English Church Architecture.
TEIGH, Holy Trinity (SK 885 160), RUTLAND. (Bedrock: Lower Jurassic, Marlstone Rock Formation.)
An elegant, late eighteenth century church whose true vintage is best revealed within.
This is an excellent building (shown left from the southeast), constructed in 1782 by George Richardson (1737 or '38 - c.1813), a Scottish architect who worked for eighteen years with Robert Adam and who was later responsible for St. Mary Magdalene’s, Stapleford (1783) and St. Peter’s, Saxby (1789), both in Leicestershire. He was also the author of A Book of Ceilings, which he published in the hope that it would increase his commissions but which apparently had the opposite effect by enabling others to plagiarize his designs.
At Teigh, Richardson re-used the base of the former church’s thirteenth
century tower (constructed of orange sandstone almost certainly quarried from the
Northampton Sand Formation at the base of the Middle Jurassic Series)
but built everything else anew. Externally, his work exemplifies the 'Gothic
Style' as understood at that time, and while Holy Trinity would not
deceive anyone familiar with the architecture of the Middle Ages, the
windows at least provide as good an imitation of the early fourteenth
century Decorated style as many Gothic Revival architects would achieve
even seven or eight decades later. The eighteenth century date of
the building is betrayed by the frieze below
the battlements, which is without mediaeval precedent, and,
more especially, by the absence of a chancel, for the building consists in
plan of just a nave and W. tower, a calumny no architect post-Pugin
would have dared to commit. Nave windows are large and consist, north and south,
of two three-light designs, the first with tracery formed from the
intersection of the ogee-pointed subarcuations of the lights in pairs,
an ungainly description more effectively illustrated in the early
fourteenth century church at Madingley, Cambridgeshire, and the second
composed of two-centred lights with irregular sexfoils above. The E.

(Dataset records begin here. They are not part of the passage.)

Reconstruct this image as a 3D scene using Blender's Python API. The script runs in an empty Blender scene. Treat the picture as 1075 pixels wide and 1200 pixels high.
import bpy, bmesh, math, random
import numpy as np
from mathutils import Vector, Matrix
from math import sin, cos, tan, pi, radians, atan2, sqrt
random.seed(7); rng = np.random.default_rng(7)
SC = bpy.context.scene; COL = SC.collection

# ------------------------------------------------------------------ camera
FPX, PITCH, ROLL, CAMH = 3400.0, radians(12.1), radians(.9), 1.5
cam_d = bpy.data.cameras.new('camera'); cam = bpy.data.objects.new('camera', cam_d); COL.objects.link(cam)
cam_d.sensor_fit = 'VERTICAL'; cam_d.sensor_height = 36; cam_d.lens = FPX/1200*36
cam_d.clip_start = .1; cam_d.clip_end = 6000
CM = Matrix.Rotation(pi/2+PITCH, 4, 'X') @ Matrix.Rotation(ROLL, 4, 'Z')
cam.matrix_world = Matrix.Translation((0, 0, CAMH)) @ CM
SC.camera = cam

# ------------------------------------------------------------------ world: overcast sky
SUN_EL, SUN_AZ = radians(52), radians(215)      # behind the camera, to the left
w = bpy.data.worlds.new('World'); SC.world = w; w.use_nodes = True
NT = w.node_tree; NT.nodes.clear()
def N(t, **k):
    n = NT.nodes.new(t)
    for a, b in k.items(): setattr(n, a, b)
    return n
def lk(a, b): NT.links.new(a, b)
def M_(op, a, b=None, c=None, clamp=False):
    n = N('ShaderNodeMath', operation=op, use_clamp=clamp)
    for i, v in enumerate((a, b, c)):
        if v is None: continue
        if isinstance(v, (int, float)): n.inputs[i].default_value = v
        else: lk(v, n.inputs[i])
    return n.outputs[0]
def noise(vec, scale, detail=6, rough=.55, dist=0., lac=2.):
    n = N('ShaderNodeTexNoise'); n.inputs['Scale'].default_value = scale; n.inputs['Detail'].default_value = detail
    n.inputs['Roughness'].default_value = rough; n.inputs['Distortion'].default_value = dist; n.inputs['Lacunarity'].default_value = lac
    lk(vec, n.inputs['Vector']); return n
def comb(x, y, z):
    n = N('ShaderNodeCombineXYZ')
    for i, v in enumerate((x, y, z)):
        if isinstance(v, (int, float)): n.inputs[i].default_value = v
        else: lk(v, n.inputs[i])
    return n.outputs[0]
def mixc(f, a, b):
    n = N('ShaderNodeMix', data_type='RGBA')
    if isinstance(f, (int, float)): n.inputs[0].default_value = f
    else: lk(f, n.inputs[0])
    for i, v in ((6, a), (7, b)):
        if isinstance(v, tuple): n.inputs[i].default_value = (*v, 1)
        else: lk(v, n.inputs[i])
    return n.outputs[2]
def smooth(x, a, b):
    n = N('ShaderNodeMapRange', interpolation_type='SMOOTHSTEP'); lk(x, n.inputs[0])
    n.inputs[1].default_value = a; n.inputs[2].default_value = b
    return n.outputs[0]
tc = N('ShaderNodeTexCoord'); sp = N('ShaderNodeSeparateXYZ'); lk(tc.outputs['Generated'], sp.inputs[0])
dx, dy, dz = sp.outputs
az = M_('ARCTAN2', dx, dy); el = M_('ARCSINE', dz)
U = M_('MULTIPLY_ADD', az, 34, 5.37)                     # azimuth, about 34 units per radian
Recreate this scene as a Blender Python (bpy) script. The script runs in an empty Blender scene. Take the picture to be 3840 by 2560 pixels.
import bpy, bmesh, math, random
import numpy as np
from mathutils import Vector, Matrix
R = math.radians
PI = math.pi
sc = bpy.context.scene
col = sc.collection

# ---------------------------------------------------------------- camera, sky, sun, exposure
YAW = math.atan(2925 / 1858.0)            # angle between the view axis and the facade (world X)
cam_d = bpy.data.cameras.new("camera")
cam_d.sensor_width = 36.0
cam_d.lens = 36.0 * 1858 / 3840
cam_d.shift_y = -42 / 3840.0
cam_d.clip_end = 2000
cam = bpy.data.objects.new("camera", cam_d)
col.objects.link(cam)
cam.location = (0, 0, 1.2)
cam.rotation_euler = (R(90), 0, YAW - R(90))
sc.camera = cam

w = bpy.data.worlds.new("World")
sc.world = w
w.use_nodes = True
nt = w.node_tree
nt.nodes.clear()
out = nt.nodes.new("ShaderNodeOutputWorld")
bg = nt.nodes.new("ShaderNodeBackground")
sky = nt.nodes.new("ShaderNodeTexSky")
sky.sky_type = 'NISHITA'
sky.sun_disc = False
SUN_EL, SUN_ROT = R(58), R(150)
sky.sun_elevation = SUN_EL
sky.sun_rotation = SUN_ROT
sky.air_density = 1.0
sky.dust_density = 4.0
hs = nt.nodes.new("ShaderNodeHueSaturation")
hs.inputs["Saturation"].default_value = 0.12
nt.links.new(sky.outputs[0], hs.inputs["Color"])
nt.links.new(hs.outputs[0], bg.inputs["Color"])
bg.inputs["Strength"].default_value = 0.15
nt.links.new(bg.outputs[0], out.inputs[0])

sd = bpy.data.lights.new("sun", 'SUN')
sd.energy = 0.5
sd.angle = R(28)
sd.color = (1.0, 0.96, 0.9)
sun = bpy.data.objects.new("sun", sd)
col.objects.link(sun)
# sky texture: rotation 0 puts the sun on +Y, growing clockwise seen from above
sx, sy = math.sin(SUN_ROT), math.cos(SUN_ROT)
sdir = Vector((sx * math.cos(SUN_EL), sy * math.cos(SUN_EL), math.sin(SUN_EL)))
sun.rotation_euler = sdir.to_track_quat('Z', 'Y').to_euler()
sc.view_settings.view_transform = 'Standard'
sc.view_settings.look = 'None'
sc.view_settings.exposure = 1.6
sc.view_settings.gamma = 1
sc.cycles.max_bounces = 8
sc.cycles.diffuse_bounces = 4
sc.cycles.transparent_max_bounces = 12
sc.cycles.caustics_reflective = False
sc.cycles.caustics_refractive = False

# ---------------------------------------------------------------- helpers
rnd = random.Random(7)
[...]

window is four-light and has a large encircled regular sexfoil in
the head. The tower rises in four stages to battlements and tall corner
pinnacles, supported by angle buttresses for the first three stages, and
has been faced with ashlar from the second stage upwards, making it
difficult to tell precisely how much of the mediaeval structure
Richardson retained. The bell-stage is definitely his, however,
notwithstanding its two-light
reticulated bell-openings.
All this is of modest interest, but it is the interior of this church that ensures it is memorable, and this is indubitably a product of its time. Light and airy in the welcome absence of stained glass, it is arranged like the interior of an Oxbridge college chapel (as shown in the photograph below), with three rows of tiered seating each side, set out longitudinally so that the congregation can look with equal ease at the altar to the east or at the readers’ desks and pulpit, curiously arranged around the tower arch to the west (as illustrated right). In fact, Richardson provided two readers’ desks here, presumably for reasons of symmetry, one each side of the tower arch and both approached up a short winding staircase that leads into a little box that looks out over the nave through an ogee-pointed opening, several feet above the nave floor. However, odd though this is, the pulpit is still more remarkable for this is approached up a taller staircase that gives access to a third box above the apex of the tower arch, which is covered by a tall wooden canopy. Arranged together in this way, these 'three boxes give one an irresistible hope that at any moment preacher and readers might pop out like the little figures in a weather-house' (Nikolaus Pevsner, The Buildings of England: Leicestershire and Rutland, Harmondsworth, Penguin, 1960, p. 326) and they certainly provide a much more striking internal perspective to the west than the comparatively modest altar recessed in an alcove below the E. window, can offer towards the east.
Finally, as might be expected, Richardson has not passed by the opportunity to construct one of his elegant plaster ceilings above the nave, and he has done so in a quiet and restful way that entirely accords with the rest of his interior. Painted the pale Wedgwood blue and white of many of Adam’s ceilings, it is coved to the north and south and decorated only with three coats of arms, with the Royal Coat of Arms of George III taking pride of place in the centre.